Toward Enumeration of All Possible Economic Systems
Jonathan Vos Post
Computer Futures, Inc.
The question, “Can one map the space of all possible economic
systems?” is the 9th of 22 topic questions posed by Stephen
Wolfram in the Request for Papers of the NKS 2006 Wolfram Science
Conference. As a precursor to such a mapping, it is worth scoping the
problem by attempting to answer the question, “Is it possible to
enumerate all possible economic systems?” This paper summarizes
the meaning of this in terms of axiom sets for systems of stupid
autonomous economic agents, and introduces a dozen different
approaches to combinatorial enumeration problems already in the
literature, with suggestions for how they might be extended to
problems of classification or “mapping” of the spaces to
which they are associated.
We defer providing a definition of “all possible economic
systems” because virtually all such definitions in the economics
literature presuppose that past and present terrestrial economic
systems, with perhaps certain modifications, cover the search
space. To the contrary, this author believes that other economic
systems as significant as capitalism, communism, and potlatch are
possible with humans on Earth, but have either not been thought of
yet, or are considered impossible to implement. We believe that, once
sufficient people and computational resources are devoted to Stephen
Wolfram’s provocative question, the scientific community may be
able to constructively reframe the questions, with a sound
quantitative basis. The fact that we have not begun to exhaust the
space of possible economic systems is due (in Sir Arthur
C. Clarke’s terminology) to two main reasons: (1) Failure of
imagination [since we have limited the scope of that imagination,
basing it too firmly on already-known models, and failed to use
computers adequately as our imaginative tools]; and (2) Failure of
nerve [e.g., a valuable model is imagined, and the discoverer fails to
publish or attempt implementation, frightened by the implications].

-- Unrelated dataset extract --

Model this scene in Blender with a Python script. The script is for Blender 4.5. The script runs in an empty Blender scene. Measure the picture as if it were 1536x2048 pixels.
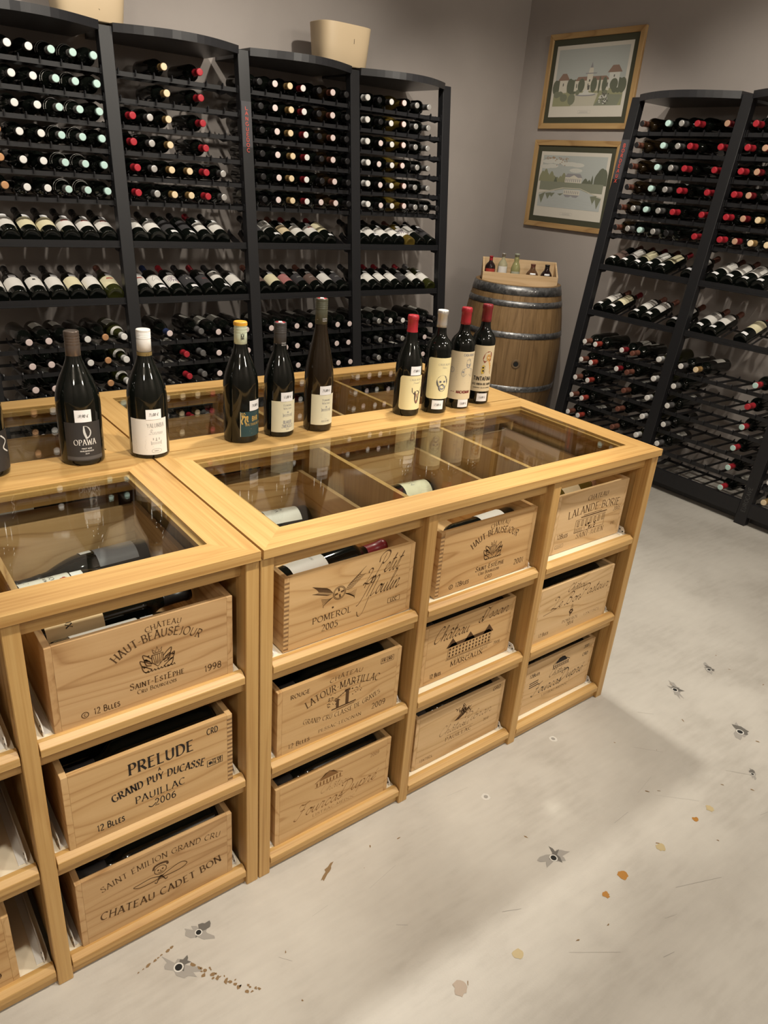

Instead, we limit this paper to various oversimplifications of
economic system models that strip away most of what is usually
addressed in Economics, to focus on a range of “kernels”
or “skeletons” upon which more realistic models of
economic systems might be based, but are in any case capable of
enumeration, and thus an assessment of computational resources needed
for certain categories of mapping of the related spaces.
These include:
- Number of labeled groupoids with n elements
- Number of nonisomorphic groupoids with n elements
- Forests of rooted trees
- Enumerating distinct topologies, or transitive digraphs with n
unlabeled nodes
- Number of different quasi-orders (or topologies, or transitive
digraphs) with n labeled elements.
- Number of partially ordered sets ("posets") with n
labeled elements (or labeled acyclic transitive digraphs)
- Number of partially ordered sets ("posets") with n
unlabeled elements
- Other models, such as hypergraphs, and economic systems as
strong attractors in trajectories of economies in transition
Some of these kernels or skeletons are so stripped of the details
normal to economics (i.e. money) that they may easily be modified to
models of all possible social systems. As an example of how
theory diverges from practice, we point out that it is well known that
a theoretical optimum social system is to find someone who is always
right, and make him king. The mathematical countermodel is:
find someone who is always wrong, and make him anti-king and always
do exactly the opposite of what he says.
A series of arguments are made on science fiction as a source of
economic models, especially on the economics of abundance. Some short
comments are included on the pointlessness of modeling a plethora of
flavors of socialism and communism, and on economies in transition.